In queste ore stanno arrivando messaggi di solidarietà da associazioni, attiviste e gruppi di uomini che da anni lavorano sul tema della violenza maschile. La senatrice Valeria Valente ha già espresso vicinanza alla rete D.i.Re e nel primo pomeriggio è arrivata la solidarietà dal Gruppo del Pd nella Commissione Parlamentare sul femminicidio. “E’ preoccupante – ha detto la capaogruppo Sara Ferrari – che queste professioniste siano così colpite solo perché in un post hanno ribadito che la violenza maschile alle donne è un dato di fatto, adempiendo al proprio mandato statutario di rendere visibile il fenomeno della violenza maschile sulle donne, modificando nella società, la percezione della sua entità e gravità per collocarlo nei crimini contro l’umanità”.
Titti Carrano, avvocata della rete D.i.Re ed esperta dei diritti delle donne, esprime la sua indignazione. “Questi sono fatti gravissimi. Sono veri e propri attacchi alla democrazia che vengono utilizzati per mettere a tacere le donne e a dare monito tutte le altre. Nel momento in cui alcuni gruppi o associazioni ricevono aggressioni devono anche disattivare le loro pagine social e in casi peggiori devono chiudere gli account. Lo spazio virtuale invece di diventare luogo di ricchezza, condivisione e confronto, diventa un campo di battaglia, crea emarginazione e limita anche l’impatto che quella pagina può avere su chi la segue”.

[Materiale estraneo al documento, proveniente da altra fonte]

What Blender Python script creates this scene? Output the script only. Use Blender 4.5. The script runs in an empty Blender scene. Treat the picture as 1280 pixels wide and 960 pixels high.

La direttiva europea sulla violenza approvata il 24 aprile scorso dal Parlamento europeo, pur essendo stata un’occasione persa, inserisce quattro reati che riguardano: la condivisione non consensuale di immagini, i deep fake, il cyber stalking, le cyber molestie e i discorsi di odio misogino. Sono previste aggravanti qualora i bersagli degli odiatori siano pubblici ufficiali, giornalisti o difensori dei diritti umani. Avremo più strumenti per difenderci da tutti coloro che pensano che un’opinione non condivisa sia una violenza, mentre minacciare di morte, denigrare e insultare con le stesse dinamiche dello squadrismo, in gruppo e a volto coperto, sia un diritto. Il fascismo, belli, è questo!